• _Data shown_:
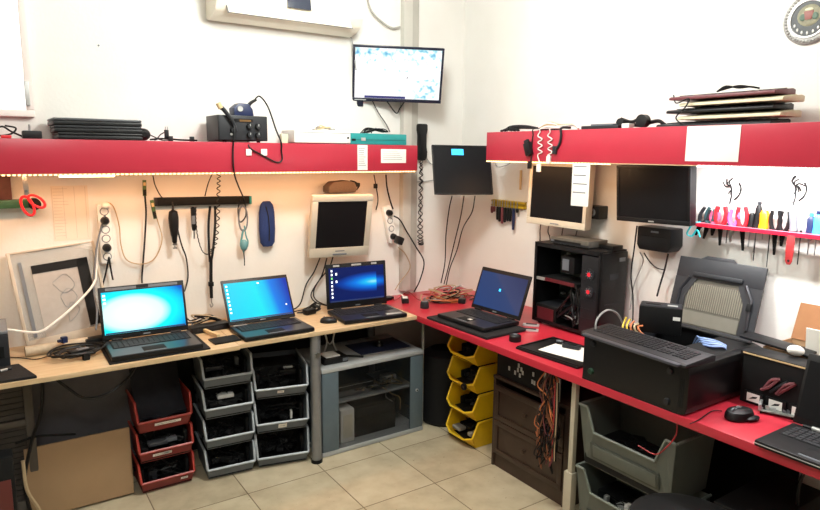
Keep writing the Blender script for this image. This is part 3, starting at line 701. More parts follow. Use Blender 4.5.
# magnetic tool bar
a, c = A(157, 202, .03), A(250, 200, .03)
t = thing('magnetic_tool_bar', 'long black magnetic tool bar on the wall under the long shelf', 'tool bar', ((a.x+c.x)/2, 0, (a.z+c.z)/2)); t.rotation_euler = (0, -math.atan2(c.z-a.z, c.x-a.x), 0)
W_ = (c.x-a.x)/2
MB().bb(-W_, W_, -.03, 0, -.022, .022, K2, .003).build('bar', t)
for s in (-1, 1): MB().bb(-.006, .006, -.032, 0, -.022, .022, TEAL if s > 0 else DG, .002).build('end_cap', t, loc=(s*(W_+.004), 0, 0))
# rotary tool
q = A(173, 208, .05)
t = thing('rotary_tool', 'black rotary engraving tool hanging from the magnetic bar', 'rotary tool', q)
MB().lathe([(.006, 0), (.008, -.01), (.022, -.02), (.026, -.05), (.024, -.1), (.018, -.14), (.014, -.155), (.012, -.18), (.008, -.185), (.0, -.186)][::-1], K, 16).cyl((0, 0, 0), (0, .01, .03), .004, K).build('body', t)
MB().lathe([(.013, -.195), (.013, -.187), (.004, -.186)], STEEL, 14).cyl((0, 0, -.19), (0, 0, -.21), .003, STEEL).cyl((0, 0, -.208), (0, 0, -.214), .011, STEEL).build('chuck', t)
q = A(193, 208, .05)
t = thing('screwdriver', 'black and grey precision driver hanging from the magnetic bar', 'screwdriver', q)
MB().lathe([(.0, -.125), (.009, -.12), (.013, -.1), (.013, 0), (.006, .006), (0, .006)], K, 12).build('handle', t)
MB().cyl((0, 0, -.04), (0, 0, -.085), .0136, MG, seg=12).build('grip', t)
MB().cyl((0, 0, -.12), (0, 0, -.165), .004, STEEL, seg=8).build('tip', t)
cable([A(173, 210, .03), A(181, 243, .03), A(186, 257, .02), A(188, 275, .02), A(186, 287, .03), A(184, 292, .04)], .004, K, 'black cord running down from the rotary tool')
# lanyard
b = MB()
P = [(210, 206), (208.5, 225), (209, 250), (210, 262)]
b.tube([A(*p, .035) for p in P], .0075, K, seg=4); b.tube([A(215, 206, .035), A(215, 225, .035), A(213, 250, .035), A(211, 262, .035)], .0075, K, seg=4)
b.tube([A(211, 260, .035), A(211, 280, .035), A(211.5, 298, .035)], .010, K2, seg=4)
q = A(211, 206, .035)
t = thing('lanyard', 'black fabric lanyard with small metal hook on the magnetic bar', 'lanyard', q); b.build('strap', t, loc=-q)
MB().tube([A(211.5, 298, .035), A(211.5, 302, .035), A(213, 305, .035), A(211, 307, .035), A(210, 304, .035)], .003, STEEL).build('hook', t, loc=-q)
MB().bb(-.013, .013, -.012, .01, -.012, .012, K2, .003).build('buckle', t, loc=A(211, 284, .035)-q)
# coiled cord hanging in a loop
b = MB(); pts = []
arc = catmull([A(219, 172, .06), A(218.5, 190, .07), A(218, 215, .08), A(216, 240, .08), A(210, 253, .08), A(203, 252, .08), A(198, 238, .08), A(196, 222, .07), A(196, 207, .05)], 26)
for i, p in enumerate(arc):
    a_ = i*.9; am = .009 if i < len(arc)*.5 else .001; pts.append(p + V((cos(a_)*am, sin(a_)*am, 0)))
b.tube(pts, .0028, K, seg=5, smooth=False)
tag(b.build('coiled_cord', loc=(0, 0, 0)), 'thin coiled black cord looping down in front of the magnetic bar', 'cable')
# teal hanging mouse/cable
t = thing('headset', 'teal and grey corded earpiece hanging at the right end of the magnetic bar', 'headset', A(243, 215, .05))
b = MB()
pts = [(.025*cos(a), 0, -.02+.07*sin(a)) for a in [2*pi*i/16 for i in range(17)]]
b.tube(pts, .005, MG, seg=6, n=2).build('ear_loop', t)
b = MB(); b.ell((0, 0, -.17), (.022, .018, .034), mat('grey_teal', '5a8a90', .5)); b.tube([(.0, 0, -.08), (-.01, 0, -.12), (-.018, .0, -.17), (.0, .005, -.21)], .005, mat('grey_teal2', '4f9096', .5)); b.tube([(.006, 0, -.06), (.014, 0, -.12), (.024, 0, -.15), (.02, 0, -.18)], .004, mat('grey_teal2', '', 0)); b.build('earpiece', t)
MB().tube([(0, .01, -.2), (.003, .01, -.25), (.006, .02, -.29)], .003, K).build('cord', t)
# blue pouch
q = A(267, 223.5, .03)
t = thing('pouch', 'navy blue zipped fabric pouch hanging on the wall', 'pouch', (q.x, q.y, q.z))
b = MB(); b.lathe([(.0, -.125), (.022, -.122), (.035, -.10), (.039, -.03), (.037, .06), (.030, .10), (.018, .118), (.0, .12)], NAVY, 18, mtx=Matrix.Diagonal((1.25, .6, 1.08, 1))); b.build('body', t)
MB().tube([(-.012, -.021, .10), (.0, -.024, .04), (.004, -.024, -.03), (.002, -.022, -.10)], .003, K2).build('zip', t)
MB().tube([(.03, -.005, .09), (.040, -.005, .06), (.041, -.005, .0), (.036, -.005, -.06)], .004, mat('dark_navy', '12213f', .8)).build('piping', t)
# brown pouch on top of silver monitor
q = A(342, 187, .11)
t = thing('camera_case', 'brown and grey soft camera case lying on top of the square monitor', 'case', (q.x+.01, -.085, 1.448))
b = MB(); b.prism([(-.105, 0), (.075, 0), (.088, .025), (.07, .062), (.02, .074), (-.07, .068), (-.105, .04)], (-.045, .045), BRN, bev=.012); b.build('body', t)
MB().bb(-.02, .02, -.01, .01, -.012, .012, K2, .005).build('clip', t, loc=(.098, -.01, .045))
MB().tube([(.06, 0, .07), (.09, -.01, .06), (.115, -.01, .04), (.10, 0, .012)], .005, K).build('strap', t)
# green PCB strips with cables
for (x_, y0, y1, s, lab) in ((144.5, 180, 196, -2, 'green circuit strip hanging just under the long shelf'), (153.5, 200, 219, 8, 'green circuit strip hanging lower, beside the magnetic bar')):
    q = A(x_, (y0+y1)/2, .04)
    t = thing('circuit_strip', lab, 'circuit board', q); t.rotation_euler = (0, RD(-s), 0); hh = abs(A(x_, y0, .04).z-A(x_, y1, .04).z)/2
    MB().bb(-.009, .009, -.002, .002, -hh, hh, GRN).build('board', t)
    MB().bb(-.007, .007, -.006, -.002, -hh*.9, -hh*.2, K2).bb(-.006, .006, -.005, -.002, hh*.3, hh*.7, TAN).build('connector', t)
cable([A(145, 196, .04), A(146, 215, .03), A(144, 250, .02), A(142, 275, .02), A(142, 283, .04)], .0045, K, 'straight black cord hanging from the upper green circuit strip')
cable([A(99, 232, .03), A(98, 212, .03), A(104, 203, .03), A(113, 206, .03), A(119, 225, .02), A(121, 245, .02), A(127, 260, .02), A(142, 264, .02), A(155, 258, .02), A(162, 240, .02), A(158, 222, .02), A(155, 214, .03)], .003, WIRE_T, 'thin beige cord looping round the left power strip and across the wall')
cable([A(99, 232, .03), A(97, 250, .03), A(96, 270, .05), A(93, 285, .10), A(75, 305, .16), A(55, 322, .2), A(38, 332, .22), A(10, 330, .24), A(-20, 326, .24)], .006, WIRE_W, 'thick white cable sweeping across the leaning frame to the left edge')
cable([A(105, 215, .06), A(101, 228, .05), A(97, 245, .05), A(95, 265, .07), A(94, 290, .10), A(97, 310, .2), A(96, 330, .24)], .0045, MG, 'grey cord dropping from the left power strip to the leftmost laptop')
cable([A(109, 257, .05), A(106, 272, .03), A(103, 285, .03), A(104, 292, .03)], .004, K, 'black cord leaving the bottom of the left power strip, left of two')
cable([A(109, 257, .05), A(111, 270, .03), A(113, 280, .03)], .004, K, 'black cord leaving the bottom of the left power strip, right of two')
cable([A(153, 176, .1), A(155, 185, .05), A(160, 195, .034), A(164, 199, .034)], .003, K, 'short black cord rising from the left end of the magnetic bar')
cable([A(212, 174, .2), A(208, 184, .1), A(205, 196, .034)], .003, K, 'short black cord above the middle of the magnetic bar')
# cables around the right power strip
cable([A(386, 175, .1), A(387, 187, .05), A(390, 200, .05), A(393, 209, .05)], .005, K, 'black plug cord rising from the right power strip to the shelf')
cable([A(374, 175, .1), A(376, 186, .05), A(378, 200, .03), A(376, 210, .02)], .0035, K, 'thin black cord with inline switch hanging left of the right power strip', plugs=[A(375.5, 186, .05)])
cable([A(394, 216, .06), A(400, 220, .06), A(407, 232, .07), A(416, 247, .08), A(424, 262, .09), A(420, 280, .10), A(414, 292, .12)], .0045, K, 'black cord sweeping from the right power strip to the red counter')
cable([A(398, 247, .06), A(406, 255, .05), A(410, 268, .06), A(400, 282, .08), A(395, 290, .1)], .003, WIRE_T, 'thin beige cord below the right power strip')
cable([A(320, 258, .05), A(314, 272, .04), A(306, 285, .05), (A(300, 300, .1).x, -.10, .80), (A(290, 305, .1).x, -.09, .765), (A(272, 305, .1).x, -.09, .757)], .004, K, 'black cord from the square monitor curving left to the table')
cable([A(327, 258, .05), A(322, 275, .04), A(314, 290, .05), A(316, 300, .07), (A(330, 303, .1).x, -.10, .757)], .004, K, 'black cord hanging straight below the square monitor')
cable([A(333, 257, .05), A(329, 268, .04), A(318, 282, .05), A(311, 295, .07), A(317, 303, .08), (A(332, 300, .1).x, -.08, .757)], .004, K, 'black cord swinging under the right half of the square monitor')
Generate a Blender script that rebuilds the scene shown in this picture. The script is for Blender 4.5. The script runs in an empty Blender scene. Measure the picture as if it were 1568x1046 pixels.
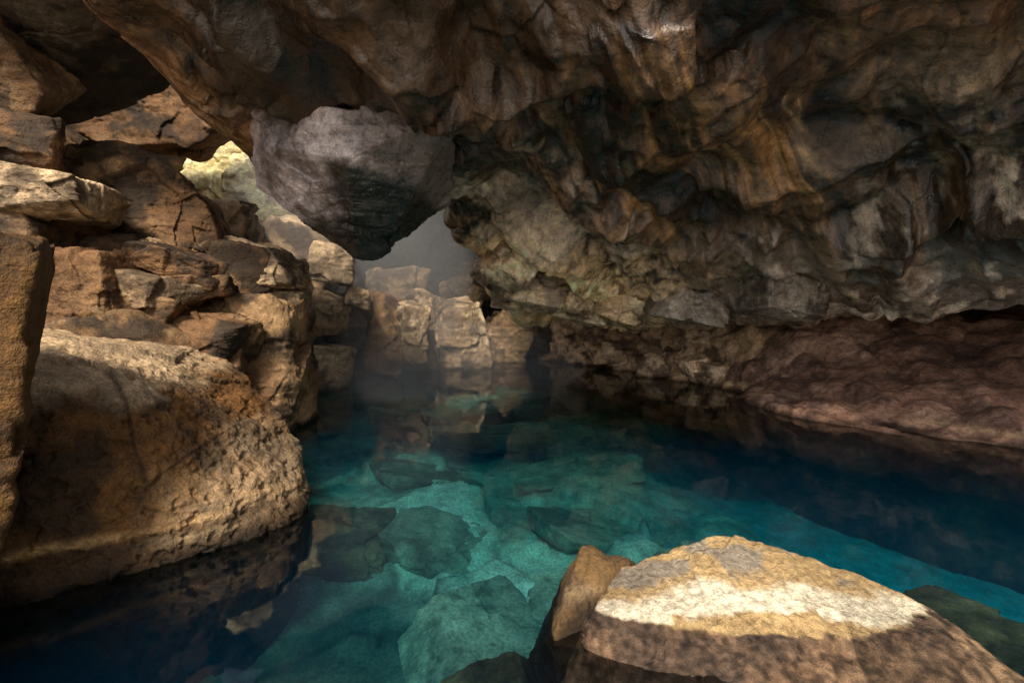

• _Your instructions_:
Each line that holds the string "this" counts once; give the total and nothing else.

• _Final answer_:
2